INFORMATION SUPPLIED
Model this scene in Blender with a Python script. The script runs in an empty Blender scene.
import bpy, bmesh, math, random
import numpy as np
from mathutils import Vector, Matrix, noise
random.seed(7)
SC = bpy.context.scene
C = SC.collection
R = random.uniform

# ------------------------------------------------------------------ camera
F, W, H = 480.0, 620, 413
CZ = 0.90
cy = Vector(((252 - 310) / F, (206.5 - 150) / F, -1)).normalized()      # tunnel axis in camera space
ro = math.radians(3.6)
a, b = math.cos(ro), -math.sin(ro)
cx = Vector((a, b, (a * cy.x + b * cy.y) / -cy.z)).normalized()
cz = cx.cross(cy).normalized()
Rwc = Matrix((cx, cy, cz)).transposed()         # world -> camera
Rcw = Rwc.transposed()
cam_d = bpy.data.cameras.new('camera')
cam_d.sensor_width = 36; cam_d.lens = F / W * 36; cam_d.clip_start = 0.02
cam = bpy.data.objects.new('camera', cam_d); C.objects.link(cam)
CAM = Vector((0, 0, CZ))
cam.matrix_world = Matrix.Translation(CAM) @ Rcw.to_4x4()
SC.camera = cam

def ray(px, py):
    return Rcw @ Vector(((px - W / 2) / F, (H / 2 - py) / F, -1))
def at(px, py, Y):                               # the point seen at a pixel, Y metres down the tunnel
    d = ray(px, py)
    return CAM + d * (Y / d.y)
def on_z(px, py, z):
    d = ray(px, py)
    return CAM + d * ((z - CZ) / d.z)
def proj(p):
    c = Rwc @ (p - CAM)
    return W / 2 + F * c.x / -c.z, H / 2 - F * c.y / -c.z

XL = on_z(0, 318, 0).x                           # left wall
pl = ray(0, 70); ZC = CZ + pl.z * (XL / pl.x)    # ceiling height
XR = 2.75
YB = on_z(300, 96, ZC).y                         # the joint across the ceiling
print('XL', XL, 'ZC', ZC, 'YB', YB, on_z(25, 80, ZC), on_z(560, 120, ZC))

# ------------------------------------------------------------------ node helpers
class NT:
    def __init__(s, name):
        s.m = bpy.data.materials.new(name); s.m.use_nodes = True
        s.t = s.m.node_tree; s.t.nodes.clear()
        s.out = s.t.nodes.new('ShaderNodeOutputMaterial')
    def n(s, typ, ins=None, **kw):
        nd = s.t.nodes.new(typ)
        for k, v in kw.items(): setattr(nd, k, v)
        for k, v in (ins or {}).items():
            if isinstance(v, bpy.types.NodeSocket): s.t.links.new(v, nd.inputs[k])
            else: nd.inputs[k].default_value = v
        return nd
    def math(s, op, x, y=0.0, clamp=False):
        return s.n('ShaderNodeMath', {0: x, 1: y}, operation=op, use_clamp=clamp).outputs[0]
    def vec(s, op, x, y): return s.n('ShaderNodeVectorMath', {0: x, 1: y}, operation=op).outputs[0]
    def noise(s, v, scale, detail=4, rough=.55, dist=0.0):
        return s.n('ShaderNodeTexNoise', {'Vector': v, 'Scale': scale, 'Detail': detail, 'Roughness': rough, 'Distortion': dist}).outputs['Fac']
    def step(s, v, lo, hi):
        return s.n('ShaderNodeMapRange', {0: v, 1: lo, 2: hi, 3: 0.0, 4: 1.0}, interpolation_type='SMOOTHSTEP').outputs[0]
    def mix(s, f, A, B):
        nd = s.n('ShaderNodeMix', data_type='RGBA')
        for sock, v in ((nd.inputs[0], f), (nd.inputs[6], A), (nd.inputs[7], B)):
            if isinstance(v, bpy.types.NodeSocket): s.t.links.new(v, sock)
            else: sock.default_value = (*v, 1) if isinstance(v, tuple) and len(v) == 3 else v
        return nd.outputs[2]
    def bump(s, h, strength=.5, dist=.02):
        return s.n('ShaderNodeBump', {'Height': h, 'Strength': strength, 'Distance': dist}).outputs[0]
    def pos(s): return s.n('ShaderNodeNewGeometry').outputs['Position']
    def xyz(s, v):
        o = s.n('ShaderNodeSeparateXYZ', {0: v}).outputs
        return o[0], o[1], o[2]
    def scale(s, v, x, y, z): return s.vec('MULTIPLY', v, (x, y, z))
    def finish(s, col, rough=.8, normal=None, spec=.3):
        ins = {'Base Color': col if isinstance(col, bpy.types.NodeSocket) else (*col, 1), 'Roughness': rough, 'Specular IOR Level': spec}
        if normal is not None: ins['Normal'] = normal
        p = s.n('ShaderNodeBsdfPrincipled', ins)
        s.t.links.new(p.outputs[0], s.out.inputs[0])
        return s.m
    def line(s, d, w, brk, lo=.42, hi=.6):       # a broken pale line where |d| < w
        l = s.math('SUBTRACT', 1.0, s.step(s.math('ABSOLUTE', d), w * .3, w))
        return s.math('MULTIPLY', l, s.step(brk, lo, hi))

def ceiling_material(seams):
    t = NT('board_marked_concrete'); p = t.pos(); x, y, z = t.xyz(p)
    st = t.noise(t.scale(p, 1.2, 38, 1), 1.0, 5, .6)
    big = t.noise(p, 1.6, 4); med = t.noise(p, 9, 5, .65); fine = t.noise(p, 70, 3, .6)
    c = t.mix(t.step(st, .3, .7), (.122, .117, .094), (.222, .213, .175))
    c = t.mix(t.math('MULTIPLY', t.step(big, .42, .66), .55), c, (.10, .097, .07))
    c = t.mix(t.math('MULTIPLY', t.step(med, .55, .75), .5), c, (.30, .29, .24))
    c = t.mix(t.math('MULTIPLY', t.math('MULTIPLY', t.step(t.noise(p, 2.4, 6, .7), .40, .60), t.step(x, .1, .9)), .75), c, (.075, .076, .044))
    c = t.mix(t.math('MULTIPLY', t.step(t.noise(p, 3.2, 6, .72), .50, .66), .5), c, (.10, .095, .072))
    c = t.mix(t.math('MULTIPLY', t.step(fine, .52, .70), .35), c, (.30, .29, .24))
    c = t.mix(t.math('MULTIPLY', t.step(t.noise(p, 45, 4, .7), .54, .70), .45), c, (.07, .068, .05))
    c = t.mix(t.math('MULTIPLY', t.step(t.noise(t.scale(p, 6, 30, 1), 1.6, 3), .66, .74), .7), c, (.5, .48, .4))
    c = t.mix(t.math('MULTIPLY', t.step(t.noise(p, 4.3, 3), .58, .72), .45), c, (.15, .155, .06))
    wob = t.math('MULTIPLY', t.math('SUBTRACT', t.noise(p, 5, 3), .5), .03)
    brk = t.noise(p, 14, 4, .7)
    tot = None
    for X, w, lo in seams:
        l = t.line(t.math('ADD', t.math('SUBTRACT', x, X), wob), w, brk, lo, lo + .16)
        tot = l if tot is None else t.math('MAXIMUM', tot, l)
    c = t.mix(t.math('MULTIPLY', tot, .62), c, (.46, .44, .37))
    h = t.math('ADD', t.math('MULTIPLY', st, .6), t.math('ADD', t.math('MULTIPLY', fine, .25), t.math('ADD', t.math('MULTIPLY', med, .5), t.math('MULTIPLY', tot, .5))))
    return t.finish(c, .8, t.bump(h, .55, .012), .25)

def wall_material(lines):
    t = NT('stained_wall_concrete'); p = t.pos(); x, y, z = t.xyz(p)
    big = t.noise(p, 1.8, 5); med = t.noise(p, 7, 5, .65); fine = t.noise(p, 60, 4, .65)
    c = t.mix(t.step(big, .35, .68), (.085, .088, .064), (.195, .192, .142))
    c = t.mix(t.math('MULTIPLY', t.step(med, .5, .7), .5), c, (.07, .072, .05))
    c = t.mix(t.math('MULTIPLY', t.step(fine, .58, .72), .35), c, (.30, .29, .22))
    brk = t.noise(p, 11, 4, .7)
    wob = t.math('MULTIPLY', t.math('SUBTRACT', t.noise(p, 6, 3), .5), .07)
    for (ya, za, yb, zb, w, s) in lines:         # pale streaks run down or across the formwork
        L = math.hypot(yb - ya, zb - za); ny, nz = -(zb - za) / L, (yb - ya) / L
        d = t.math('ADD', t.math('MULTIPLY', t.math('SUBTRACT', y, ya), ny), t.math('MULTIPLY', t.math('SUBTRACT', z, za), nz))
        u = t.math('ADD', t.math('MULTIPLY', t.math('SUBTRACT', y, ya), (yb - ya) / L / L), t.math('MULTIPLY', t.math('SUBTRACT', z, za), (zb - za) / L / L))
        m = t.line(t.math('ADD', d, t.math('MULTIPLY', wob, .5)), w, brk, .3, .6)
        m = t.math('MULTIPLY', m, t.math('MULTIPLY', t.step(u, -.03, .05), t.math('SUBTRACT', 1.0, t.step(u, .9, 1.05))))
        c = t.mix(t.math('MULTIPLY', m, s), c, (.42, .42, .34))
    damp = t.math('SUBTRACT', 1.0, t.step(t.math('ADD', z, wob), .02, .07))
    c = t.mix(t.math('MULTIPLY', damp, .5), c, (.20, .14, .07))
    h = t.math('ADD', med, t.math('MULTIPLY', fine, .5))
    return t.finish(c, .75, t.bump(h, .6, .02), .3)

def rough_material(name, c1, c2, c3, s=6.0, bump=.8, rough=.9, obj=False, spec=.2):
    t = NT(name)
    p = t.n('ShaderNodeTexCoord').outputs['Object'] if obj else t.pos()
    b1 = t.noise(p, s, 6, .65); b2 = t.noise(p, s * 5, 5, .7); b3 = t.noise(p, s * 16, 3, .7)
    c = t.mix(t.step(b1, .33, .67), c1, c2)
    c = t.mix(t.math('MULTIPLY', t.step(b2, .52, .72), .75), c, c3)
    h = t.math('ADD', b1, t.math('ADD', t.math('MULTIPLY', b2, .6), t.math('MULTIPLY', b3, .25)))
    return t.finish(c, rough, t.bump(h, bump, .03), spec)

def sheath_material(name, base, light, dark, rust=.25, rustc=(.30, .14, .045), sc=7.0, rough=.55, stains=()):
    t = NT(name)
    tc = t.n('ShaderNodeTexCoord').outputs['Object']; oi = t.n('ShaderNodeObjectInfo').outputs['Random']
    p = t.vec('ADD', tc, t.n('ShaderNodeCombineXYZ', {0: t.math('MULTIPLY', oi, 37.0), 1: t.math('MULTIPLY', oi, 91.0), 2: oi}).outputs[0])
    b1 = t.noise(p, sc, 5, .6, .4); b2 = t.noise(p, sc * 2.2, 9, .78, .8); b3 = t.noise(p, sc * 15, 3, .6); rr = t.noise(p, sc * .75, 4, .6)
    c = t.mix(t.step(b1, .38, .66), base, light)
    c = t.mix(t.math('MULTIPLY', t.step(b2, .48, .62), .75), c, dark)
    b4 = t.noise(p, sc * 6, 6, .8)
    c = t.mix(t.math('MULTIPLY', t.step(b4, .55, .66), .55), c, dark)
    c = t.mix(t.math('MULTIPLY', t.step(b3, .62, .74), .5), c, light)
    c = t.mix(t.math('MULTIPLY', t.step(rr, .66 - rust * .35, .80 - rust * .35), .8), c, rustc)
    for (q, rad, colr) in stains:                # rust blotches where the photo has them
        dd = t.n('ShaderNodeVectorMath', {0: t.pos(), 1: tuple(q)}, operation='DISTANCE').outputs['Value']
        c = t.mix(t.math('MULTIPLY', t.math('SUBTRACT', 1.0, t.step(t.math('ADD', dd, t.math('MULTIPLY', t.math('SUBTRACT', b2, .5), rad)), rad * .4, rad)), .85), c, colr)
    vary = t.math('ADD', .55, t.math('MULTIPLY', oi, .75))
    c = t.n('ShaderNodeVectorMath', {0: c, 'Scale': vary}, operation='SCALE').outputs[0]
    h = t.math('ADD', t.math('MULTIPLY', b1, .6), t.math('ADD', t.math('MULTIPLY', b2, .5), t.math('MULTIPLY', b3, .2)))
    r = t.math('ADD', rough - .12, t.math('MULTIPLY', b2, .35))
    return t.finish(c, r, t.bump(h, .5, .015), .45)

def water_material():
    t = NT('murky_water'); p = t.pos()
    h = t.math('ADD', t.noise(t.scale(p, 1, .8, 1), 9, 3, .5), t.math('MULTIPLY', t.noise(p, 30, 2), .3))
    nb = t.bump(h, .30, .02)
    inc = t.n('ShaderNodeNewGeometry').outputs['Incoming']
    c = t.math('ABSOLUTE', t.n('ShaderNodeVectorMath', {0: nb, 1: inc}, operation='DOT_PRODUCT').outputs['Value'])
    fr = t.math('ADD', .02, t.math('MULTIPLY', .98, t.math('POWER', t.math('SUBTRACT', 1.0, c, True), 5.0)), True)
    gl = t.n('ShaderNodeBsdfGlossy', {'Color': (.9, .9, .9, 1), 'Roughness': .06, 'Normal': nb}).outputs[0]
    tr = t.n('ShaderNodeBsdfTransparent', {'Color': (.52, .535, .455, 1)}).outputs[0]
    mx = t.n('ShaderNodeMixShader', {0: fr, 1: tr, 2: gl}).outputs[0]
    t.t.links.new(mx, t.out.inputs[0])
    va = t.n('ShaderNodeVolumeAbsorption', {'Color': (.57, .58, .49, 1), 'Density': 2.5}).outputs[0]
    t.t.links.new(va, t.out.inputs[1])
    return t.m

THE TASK
Repeat the material word for word from its opening line up to and including the line containing "return W / 2".

OUTPUT FOR THIS EXERCISE
Model this scene in Blender with a Python script. The script runs in an empty Blender scene.
import bpy, bmesh, math, random
import numpy as np
from mathutils import Vector, Matrix, noise
random.seed(7)
SC = bpy.context.scene
C = SC.collection
R = random.uniform

# ------------------------------------------------------------------ camera
F, W, H = 480.0, 620, 413
CZ = 0.90
cy = Vector(((252 - 310) / F, (206.5 - 150) / F, -1)).normalized()      # tunnel axis in camera space
ro = math.radians(3.6)
a, b = math.cos(ro), -math.sin(ro)
cx = Vector((a, b, (a * cy.x + b * cy.y) / -cy.z)).normalized()
cz = cx.cross(cy).normalized()
Rwc = Matrix((cx, cy, cz)).transposed()         # world -> camera
Rcw = Rwc.transposed()
cam_d = bpy.data.cameras.new('camera')
cam_d.sensor_width = 36; cam_d.lens = F / W * 36; cam_d.clip_start = 0.02
cam = bpy.data.objects.new('camera', cam_d); C.objects.link(cam)
CAM = Vector((0, 0, CZ))
cam.matrix_world = Matrix.Translation(CAM) @ Rcw.to_4x4()
SC.camera = cam

def ray(px, py):
    return Rcw @ Vector(((px - W / 2) / F, (H / 2 - py) / F, -1))
def at(px, py, Y):                               # the point seen at a pixel, Y metres down the tunnel
    d = ray(px, py)
    return CAM + d * (Y / d.y)
def on_z(px, py, z):
    d = ray(px, py)
    return CAM + d * ((z - CZ) / d.z)
def proj(p):
    c = Rwc @ (p - CAM)
    return W / 2 + F * c.x / -c.z, H / 2 - F * c.y / -c.z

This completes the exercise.